Problem to solve
Repeat exactly the lines of the listing below, please, starting with the first and ending with the line containing "PI = math.pi"; leave out the rest.

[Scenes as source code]
--------------------

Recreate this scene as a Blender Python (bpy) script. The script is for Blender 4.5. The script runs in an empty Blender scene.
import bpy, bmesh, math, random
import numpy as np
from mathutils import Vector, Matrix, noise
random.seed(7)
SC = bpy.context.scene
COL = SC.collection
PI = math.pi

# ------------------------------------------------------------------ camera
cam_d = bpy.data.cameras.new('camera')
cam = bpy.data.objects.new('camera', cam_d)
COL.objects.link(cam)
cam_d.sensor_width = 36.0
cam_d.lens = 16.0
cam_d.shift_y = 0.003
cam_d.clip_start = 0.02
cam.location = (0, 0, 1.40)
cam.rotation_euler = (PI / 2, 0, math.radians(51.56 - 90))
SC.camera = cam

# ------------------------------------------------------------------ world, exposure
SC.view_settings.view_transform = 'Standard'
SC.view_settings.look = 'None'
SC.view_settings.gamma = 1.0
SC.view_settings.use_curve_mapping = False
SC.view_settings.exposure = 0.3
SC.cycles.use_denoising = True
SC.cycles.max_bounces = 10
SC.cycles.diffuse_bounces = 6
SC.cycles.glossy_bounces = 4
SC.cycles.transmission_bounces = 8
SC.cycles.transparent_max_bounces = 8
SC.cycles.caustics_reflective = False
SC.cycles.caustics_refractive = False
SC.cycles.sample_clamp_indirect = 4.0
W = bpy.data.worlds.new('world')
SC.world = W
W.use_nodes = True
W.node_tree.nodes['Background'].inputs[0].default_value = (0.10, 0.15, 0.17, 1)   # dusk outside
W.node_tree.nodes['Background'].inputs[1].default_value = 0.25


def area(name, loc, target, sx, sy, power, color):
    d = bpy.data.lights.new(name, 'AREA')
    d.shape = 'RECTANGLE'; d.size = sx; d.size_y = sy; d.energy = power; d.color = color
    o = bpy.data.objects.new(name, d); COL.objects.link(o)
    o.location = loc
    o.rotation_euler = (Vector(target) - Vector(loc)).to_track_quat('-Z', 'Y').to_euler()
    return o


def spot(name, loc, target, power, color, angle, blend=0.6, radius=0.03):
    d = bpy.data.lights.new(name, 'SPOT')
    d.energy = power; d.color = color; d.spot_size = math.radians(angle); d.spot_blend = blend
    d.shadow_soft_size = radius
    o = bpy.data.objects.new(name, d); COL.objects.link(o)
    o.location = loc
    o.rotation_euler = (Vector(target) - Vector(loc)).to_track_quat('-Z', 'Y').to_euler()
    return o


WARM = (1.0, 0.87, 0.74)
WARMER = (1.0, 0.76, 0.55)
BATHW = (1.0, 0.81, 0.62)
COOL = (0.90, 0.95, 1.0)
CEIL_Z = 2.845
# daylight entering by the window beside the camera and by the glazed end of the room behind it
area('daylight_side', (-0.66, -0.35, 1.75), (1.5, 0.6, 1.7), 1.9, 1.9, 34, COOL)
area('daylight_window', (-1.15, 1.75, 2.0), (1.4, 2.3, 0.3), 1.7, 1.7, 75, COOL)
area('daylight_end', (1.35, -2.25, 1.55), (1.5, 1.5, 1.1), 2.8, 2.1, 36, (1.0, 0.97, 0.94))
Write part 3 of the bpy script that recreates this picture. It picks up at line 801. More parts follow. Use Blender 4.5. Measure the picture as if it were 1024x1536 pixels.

--------------------

Task solution
Recreate this scene as a Blender Python (bpy) script. The script is for Blender 4.5. The script runs in an empty Blender scene.
import bpy, bmesh, math, random
import numpy as np
from mathutils import Vector, Matrix, noise
random.seed(7)
SC = bpy.context.scene
COL = SC.collection
PI = math.pi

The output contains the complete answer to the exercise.